▸ Raw records:

┌────────

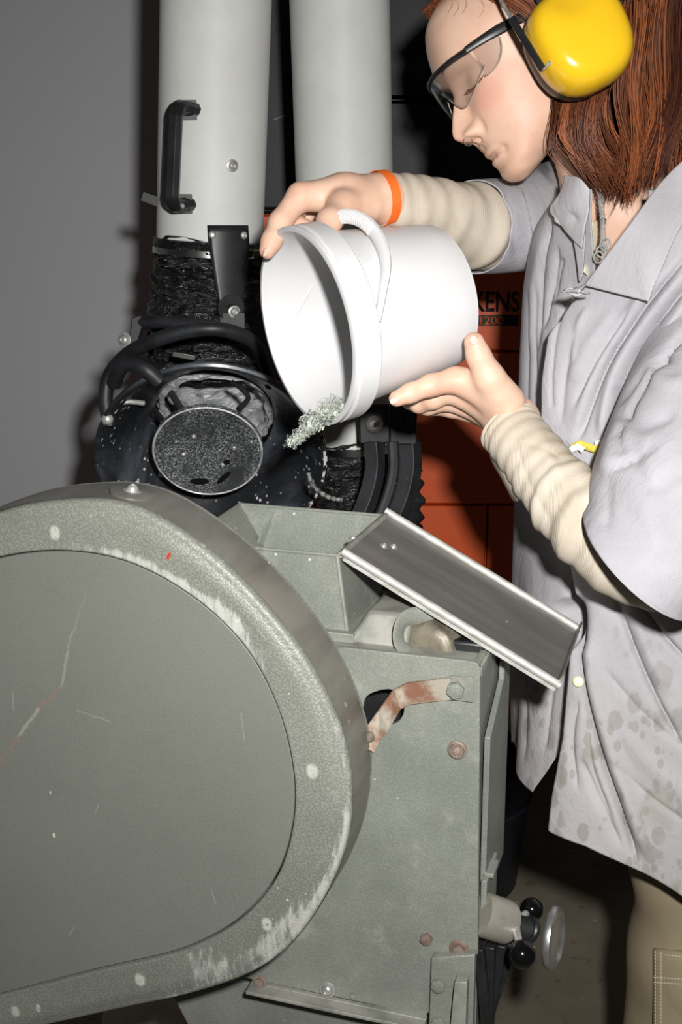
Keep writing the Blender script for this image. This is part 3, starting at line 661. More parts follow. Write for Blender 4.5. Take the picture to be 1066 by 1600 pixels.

└────────
┌────────

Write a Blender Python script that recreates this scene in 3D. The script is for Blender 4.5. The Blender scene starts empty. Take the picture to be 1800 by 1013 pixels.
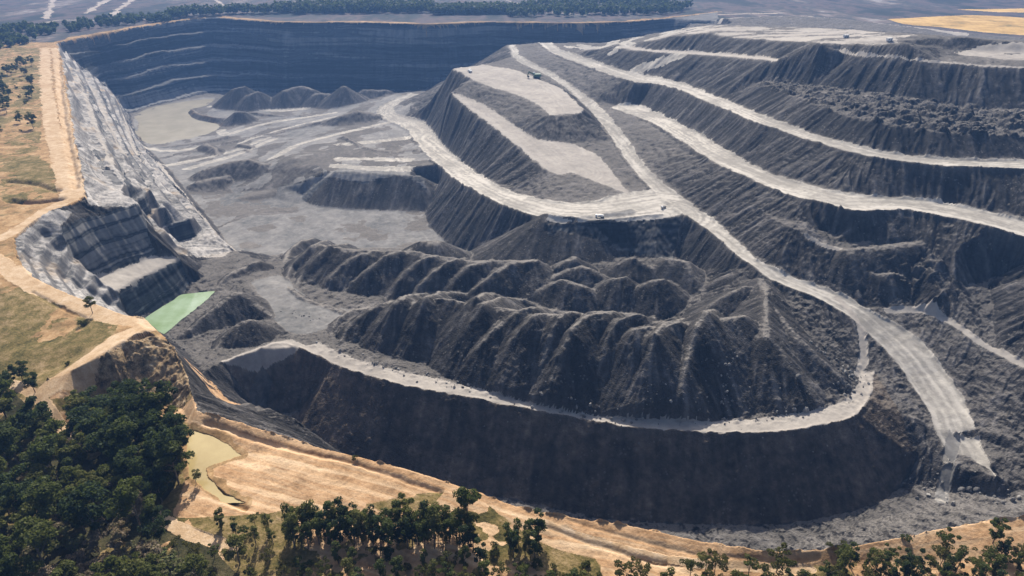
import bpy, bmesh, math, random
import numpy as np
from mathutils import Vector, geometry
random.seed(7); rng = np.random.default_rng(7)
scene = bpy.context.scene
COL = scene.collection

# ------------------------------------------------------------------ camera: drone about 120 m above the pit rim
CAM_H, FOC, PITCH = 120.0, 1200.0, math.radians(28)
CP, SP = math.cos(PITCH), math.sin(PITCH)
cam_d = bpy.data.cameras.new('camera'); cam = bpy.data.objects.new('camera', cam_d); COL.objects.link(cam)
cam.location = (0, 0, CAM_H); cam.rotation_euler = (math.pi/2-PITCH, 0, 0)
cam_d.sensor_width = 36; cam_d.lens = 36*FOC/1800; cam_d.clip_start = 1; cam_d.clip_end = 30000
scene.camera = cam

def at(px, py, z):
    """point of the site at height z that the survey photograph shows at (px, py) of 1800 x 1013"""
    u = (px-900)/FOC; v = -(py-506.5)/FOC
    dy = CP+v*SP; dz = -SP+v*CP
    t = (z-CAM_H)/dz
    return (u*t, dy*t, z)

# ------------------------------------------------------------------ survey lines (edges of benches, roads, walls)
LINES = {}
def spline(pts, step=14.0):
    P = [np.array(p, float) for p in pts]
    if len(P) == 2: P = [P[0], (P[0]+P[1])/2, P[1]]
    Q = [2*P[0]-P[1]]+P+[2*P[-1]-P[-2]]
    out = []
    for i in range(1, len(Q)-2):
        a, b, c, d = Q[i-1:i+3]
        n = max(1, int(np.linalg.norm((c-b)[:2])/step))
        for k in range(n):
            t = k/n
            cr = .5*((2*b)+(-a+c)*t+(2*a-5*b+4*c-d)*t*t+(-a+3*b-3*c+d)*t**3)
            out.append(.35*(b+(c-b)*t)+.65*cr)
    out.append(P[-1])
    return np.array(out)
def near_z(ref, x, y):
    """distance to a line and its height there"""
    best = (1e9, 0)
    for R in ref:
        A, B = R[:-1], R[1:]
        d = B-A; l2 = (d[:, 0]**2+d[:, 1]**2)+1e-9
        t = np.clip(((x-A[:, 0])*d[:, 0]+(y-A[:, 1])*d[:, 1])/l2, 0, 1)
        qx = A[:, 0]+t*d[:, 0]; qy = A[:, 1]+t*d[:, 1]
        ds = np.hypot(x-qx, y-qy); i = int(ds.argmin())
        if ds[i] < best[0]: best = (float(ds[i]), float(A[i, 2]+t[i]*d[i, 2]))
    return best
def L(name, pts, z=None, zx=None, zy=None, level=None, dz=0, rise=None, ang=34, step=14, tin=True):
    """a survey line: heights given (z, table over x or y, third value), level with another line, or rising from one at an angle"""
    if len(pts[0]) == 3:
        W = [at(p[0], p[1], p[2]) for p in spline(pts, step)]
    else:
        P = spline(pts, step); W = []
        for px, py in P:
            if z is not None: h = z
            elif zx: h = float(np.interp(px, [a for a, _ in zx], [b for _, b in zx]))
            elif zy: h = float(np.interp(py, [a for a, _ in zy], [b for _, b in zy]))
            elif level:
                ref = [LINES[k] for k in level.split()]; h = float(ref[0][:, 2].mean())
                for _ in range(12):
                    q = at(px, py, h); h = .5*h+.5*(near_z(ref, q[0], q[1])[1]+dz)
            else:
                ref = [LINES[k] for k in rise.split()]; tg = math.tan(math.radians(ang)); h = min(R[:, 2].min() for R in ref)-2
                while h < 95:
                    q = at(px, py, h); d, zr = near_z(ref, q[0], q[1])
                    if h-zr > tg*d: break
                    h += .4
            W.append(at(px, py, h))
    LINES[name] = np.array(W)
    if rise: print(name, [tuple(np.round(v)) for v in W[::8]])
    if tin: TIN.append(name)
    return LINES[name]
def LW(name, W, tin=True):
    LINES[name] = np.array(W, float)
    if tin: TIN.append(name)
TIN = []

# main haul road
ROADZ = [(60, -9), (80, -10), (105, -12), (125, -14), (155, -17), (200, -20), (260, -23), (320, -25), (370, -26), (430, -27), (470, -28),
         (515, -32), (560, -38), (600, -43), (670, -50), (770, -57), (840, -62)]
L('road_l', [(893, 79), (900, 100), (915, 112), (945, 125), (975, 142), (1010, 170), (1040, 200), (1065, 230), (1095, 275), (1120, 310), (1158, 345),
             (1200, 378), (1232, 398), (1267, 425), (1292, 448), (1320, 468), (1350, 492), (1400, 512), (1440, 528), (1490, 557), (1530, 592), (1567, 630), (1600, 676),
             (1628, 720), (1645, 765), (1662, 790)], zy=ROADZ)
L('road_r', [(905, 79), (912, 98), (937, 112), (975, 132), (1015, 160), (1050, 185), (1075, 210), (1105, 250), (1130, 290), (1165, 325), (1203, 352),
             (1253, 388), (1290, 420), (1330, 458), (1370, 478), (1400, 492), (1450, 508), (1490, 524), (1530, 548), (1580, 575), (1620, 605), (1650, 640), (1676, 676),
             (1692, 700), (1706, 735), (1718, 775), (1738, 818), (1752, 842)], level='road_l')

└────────
┌────────

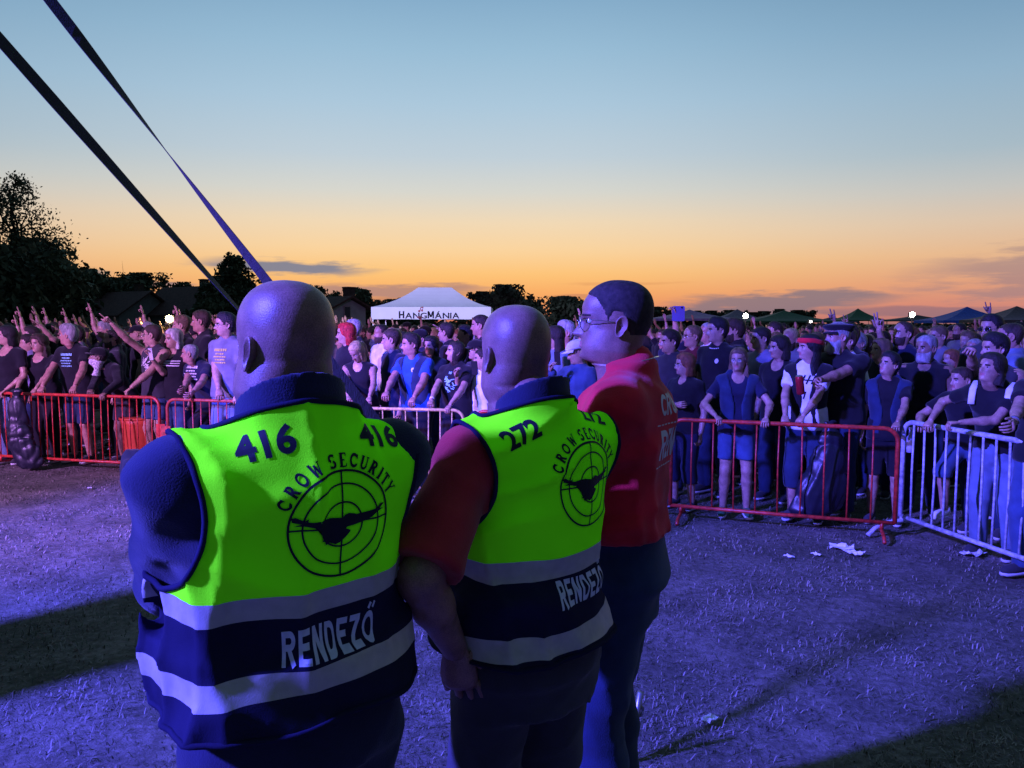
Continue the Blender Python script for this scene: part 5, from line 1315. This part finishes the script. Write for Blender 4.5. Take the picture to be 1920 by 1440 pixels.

└────────

▸ Exercise description:
Go back to the lines above and output, exactly as they stand, the ones from the line containing "Write a Blender" to the line containing "return (u*t, dy*t, z)". Leave all pictures behind.

▸ Result of the exercise:
Write a Blender Python script that recreates this scene in 3D. The script is for Blender 4.5. The Blender scene starts empty. Take the picture to be 1800 by 1013 pixels.
import bpy, bmesh, math, random
import numpy as np
from mathutils import Vector, geometry
random.seed(7); rng = np.random.default_rng(7)
scene = bpy.context.scene
COL = scene.collection

# ------------------------------------------------------------------ camera: drone about 120 m above the pit rim
CAM_H, FOC, PITCH = 120.0, 1200.0, math.radians(28)
CP, SP = math.cos(PITCH), math.sin(PITCH)
cam_d = bpy.data.cameras.new('camera'); cam = bpy.data.objects.new('camera', cam_d); COL.objects.link(cam)
cam.location = (0, 0, CAM_H); cam.rotation_euler = (math.pi/2-PITCH, 0, 0)
cam_d.sensor_width = 36; cam_d.lens = 36*FOC/1800; cam_d.clip_start = 1; cam_d.clip_end = 30000
scene.camera = cam

def at(px, py, z):
    """point of the site at height z that the survey photograph shows at (px, py) of 1800 x 1013"""
    u = (px-900)/FOC; v = -(py-506.5)/FOC
    dy = CP+v*SP; dz = -SP+v*CP
    t = (z-CAM_H)/dz
    return (u*t, dy*t, z)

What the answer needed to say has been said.